As with some other Italian exploitation titles of this vintage, Satanik feels deeply conflicted about its attitude toward women, almost pathologically so in this case. While Konopka is a ravishingly beautiful woman, the film coyly avoids any extended nudity and seems to trade in the weird charge of watching her face going through various stages of decay and restoration. Then there's the trademark "poetic justice" ending which wraps things up with that laziest of judgmental story devices, a handy car crash. (See Come Together for an even more outrageous, blatant example of puritanical automotive mayhem.) If you ignore the strange sexual undercurrents, Satanik at least delivers a modicum of thrills thanks to its groovy music score, some isolated striking images (the aforementioned stage show in particular), and enough bizarre shifts in tone to keep even Italo-sleaze veterans scratching their heads.

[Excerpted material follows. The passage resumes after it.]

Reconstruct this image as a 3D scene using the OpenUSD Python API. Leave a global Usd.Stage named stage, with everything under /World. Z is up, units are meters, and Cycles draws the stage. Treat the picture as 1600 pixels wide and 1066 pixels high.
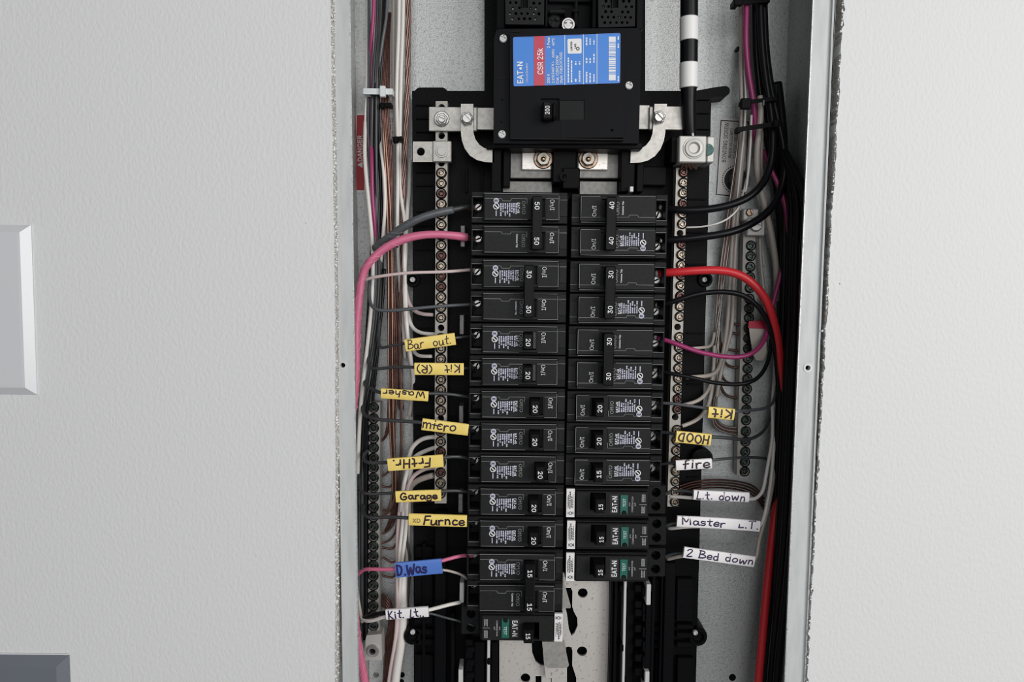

Retromedia's bizarrely designed packaging doesn't really represent this film, from the misleading "booga-booga" satanic cover to the back copy by Mirek Lipenski, which was probably good at some point but fell victim to the worst copy-editing disaster in the format's history. The colorful transfer is a bit of a step up from the PD prints circulating on VHS for years, though the fullscreen image is still grainy. The cropping from the original theatrical aspect ratio poses problems in a few shots, though the reported 2.35:1 framing of some sources appears questionable; only a marginal amount seems to be missing (and the title cards look fine), so this may have been 1.85:1 originally. Sound is mediocre but tolerable as well. The only notable extra (and it's a doozy!) is a gallery of Satanik comic book covers, representing the title character in its male and female incarnations.